The museum already holds all five European Cups along with dozens of other trophies the club has won over the last 120 years.

Tom Cassidy, Commercial Tourism Manager at the club, told JMU Journalism: “I have been in this role for four and a half years now and straight away the museum was high on my list of priorities.

“The last time we had a noticeable investment was before 2000. The museum did not have adequate investment, it was as a separate entity, which was not as good.

“Previously at Anfield outside of match day the stadium was the same but now there is an opportunity for people on our doorstep to come back and see a difference.”

The new developments are both cosmetic and more family appealing with the museum celebrating the careers of modern-day players as well as Reds legends with significant artefacts 1892 to the present day on display, including memorabilia from the recently-retired defender Jamie Carragher.

It will also include a new game, ‘Place the Penalty’, where you can act out taking a penalty during the famous 2005 European Cup Final win in Istanbul.

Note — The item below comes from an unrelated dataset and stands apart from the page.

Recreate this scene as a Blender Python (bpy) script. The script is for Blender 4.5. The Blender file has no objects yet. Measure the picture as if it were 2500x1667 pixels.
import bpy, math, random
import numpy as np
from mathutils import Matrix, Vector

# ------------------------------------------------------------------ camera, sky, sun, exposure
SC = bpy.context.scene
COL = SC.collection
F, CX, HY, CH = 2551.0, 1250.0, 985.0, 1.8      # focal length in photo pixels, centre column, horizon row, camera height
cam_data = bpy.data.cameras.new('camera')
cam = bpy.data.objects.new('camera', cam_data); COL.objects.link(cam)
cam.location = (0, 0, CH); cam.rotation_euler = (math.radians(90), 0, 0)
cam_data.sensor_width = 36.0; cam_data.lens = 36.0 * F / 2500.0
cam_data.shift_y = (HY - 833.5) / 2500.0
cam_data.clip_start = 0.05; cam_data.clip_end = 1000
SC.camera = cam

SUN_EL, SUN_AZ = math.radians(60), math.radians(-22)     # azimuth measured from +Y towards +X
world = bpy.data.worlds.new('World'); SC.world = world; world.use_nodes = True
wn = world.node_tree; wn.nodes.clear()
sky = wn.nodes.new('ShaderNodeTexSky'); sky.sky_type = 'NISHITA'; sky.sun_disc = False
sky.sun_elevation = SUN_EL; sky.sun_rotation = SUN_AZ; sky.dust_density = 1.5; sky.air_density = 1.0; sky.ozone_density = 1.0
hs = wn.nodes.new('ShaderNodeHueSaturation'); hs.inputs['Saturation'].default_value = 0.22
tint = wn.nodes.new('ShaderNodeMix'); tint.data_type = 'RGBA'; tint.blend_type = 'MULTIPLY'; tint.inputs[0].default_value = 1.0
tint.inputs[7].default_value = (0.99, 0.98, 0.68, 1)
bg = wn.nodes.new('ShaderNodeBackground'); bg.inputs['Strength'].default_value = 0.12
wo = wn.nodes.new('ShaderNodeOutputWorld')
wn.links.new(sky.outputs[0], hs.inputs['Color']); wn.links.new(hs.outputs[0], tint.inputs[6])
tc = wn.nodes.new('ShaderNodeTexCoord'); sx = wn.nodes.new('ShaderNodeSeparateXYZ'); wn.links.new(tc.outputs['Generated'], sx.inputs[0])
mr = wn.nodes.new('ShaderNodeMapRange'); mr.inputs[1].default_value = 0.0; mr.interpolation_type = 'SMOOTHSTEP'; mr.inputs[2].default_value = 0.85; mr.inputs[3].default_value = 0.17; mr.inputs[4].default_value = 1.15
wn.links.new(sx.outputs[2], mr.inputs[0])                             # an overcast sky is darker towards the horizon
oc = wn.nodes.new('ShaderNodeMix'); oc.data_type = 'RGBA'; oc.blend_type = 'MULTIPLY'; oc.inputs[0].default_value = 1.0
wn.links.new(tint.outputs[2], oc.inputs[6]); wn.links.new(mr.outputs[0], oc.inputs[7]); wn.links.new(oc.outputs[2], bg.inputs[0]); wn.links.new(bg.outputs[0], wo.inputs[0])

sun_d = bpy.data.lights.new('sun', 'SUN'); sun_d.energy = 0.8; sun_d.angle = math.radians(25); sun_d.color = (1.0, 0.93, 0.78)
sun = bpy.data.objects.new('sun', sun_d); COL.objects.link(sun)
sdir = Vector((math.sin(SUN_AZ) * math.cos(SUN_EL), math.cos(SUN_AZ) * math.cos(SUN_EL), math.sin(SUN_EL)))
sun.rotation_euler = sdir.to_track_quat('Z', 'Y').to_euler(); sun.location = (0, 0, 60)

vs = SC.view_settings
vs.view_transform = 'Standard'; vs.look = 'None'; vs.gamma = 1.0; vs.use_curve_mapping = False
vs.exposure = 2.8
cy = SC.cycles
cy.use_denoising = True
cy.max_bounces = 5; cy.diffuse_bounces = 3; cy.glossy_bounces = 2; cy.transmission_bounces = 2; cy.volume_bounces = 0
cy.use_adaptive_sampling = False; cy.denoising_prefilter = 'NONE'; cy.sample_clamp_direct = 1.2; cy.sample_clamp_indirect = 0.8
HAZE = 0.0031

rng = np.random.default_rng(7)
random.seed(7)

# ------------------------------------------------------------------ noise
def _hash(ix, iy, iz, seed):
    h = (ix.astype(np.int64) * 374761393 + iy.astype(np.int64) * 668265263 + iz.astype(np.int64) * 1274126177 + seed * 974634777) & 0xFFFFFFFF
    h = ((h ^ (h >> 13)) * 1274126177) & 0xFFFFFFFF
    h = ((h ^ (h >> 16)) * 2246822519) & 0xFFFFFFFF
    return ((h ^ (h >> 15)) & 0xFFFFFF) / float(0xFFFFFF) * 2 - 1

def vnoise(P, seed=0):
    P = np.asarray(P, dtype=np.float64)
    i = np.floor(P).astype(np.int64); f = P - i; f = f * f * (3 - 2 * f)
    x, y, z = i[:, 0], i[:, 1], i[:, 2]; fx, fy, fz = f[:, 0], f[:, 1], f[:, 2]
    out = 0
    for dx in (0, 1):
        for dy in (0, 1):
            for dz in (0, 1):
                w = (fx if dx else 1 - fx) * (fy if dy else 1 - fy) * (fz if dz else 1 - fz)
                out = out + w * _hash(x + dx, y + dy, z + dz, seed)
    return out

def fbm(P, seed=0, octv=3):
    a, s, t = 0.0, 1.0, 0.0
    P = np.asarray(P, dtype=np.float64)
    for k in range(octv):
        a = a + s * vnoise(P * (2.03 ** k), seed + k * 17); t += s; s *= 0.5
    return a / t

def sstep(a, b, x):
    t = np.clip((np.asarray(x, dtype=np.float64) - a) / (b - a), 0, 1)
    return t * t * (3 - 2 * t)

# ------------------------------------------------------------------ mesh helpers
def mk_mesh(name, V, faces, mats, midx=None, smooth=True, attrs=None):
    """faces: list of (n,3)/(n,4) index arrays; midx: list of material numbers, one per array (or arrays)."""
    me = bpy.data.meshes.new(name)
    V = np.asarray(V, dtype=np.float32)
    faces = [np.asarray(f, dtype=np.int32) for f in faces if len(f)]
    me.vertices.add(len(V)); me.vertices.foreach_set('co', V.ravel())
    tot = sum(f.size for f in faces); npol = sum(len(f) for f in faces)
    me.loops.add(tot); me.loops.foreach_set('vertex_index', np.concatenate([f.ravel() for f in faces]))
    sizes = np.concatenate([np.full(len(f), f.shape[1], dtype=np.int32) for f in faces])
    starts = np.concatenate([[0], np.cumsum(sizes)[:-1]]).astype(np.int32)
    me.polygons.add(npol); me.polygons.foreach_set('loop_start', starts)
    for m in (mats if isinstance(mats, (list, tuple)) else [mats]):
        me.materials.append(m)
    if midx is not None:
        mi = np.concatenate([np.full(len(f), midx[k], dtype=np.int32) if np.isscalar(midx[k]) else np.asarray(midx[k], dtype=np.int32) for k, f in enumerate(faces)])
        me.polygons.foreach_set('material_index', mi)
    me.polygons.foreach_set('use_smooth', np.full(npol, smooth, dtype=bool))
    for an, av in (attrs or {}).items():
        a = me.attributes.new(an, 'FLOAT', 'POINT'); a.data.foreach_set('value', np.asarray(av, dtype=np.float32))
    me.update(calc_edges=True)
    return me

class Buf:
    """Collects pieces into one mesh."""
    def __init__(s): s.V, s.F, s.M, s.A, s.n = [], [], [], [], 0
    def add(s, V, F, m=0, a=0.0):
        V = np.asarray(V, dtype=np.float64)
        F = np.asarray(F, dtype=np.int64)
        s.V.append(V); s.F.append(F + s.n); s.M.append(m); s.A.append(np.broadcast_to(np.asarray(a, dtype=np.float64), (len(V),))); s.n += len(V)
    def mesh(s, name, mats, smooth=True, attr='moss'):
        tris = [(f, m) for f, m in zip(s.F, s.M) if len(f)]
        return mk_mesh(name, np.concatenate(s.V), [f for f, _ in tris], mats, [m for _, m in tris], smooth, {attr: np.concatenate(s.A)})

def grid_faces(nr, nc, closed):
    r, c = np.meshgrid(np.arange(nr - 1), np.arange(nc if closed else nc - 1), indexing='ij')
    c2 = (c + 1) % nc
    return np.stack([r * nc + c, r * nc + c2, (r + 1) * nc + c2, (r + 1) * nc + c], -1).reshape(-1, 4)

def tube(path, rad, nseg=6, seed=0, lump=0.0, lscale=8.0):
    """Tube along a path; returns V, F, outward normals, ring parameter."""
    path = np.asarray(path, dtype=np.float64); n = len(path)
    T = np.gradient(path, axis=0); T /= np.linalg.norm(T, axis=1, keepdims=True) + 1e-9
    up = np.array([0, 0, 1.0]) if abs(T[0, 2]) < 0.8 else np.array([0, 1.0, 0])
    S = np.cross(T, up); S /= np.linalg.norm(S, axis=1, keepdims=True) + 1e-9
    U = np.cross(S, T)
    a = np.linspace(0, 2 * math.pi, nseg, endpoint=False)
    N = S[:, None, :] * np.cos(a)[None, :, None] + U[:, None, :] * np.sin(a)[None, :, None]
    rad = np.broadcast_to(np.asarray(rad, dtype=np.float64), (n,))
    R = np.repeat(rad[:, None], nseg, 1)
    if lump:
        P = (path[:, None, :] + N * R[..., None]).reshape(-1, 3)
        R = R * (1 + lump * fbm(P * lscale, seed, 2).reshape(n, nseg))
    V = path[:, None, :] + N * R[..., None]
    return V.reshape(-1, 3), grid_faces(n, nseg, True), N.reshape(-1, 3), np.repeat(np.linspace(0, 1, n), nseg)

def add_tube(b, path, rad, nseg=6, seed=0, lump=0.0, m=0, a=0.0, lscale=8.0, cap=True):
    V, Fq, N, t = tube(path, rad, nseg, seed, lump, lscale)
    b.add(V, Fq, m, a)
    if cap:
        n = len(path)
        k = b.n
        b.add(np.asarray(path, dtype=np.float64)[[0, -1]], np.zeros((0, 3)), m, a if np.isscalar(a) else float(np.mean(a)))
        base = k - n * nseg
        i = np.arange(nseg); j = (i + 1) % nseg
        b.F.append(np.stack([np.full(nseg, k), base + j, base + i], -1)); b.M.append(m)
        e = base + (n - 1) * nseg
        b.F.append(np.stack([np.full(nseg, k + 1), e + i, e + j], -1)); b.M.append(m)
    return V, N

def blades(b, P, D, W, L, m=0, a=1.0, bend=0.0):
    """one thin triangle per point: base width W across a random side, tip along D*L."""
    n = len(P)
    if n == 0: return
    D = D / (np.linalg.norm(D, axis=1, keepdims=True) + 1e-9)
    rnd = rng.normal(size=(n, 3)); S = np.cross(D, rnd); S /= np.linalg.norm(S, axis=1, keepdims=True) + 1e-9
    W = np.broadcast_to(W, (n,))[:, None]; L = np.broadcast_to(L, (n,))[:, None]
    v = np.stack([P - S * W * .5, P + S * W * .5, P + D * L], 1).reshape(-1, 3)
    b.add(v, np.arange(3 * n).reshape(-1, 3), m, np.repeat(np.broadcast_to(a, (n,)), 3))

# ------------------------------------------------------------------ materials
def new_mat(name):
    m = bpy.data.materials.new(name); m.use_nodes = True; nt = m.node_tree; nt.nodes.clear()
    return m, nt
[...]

Cassidy added: “For the first time the museum is appealing and accessible to children, interactive games make it perfect for all of the family. The club has recently instated a mascot, Mighty Red, and so we now have ‘mighty facts’ featured around the museum at a lower level so that children can play along.”

Kop legend Phil Thompson also gives a running commentary during tours of his experience of being a player, assistant manager and fan of Liverpool.

The museum will potentially be in line for new, bigger space with the overall development of the stadium. It could be two or three times larger than it is currently if and when Anfield is upgraded in the coming years.